WATERTOWN — He was born in Panama and emigrated to the United States around the age of 4. He’s gained experience in the world of journalism, and is now a Fox News personality. Juan A. Williams is living a life his father never could’ve imagined for him — his very own version of the American Dream.

Thursday morning, the United Way of Northern New York hosted its first community-wide virtual town hall meeting on justice, equity, diversity and inclusion. The event featured Mr. Williams as a special guest who shared his perspective on race relations in the U.S. for more than 130 viewers and answered the questions they submitted.

“Today, given all this going on in the country, all the racial tensions, I think it’s very important to understand the pervasiveness of race in the way that we deal with each other, the way we talk to each other, how we see the world,” he said. “...I think part of this argument that we’re having about racism, it’s cultural, but it’s also systemic in terms of power and how power is exercised.”

Speaking on topics ranging from discrimination to the country’s current leadership and white privilege, Mr. Williams conversed with the event’s moderator Alexandra J. Wilke, currently the director of public relations at SUNY Potsdam, for the first half of the event, answering questions openly and honestly.

Mr. Williams started out by giving his virtual audience some background about himself, like how he grew up in Brooklyn after his mother brought himself and his two older siblings with her to live with her sister.

Growing up, as he continued his education, he noted he was always interested in journalism, editing his junior high and high school newspapers, and interning at various media outlets. Now, Mr. Williams is a journalist and political analyst for Fox News Channel. He writes for several newspapers, including The Washington Post, The New York Times and The Wall Street Journal. He’s also been published in magazines such as The Atlantic and Time.

A co-host of The Five on Fox News, Mr. Williams has authored seven best-selling books and has interviewed every president since Ronald Reagan, giving him a unique vantage point on the nation’s constantly evolving political climate.

“I think you have to be willing to listen and think about somebody else having a different point of view as not being on the other side of a political divide or neighborhood divide or a racial divide, but as a fellow American,” said Mr. Williams. “...I don’t think there’s any question in a global economy and a global culture the fact that we’re Americans and that we live together.”

When asked how he teaches young people of color to overcome the implicit bias of others, especially those who have missed opportunities because of it, Mr. Williams answered that people need to speak honestly to young people because they’re extremely attuned to our culture, its realities and social hierarchies.

“All these things are glaring to young people in a way that I think the old heads like me, we kind of just take it as a given when sometimes we stop reacting directly to the reality that stares us in the face, but not so for the kids, they’re still new to it, may see it very clearly,” he said. “So, my counsel to young people is not to put on some sunny glasses, pink shade glasses and pretend that all is fine. It is to understand that you have to take personal responsibility, you have to work hard at getting an education, you have to make smart decisions for yourself, take control as much as possible.”
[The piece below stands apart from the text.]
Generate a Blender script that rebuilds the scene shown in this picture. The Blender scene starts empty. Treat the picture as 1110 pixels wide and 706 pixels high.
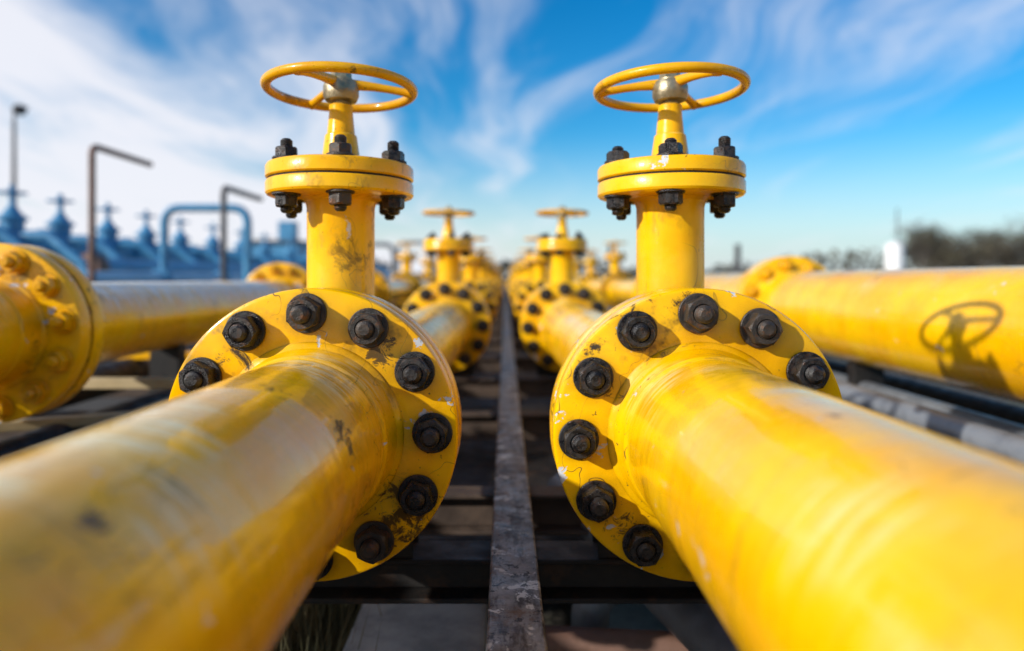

While mostly steering clear of politics because he didn’t think it would advance the conversation, Mr. Williams noted he doesn’t believe the current leadership in the country has been very helpful, instead being fairly divisive. He said if you play on racial division and divisions against immigrants, these things add to the polarization we see, the breakdown in the ability not only to have conversation, but to have productive solutions to America’s problems.

“I think we need leadership that doesn’t just react or exploit that change in response to the question, but leadership that has a vision for how people can come together, how we can create new opportunities given the changing society,” he said.

When speaking about the protests sweeping the nation in response to police killings of Black Americans, Mr. Williams mentioned one of the ironies is the assumption that because he himself is a man of color, he would be anti-police. He made sure to set the record straight and note that having grown up in poor neighborhoods, he has a strong appreciation for good policing and the necessity of having good police around.

“The reason there’s a Black Lives Matter movement at this moment goes back beyond George Floyd having a policeman with his knee on Mr. Floyd’s neck for nearly nine minutes,” he said. “It reaches to the idea that Black lives are important, and shouldn’t be simply viewed as a point of irritation, or ‘What are those people doing?’ or somehow not in the American tradition.”

Presented with the topic of white privilege from a viewer asking if another term could be used due to the fact that everyone struggles, Mr. Williams took the opportunity to explain what the term means, stating it doesn’t mean people don’t struggle in their lives. While everyone has hurdles to leap, race is not one everyone shares.

“As I put it to some people: would you rather have your child born as a Black child or a white child?” he said. “Putting aside all kinds of racial pride, I don’t think there’s any question that you think that a white child in America has a greater degree of privilege. ... So, if we’re talking about that reality, about kind of a paradigm of who has the greatest level of opportunity and who is on the wrong end of that stick, I don’t think there’s any question that there’s an advantage to whiteness in modern America even to this day.”

Thursday’s event, sponsored by Community Bank, was open to all north country residents. A recording of the virtual event will be available for viewing on the United Way’s website at unitedway-nny.org. The next town hall event has not yet been announced.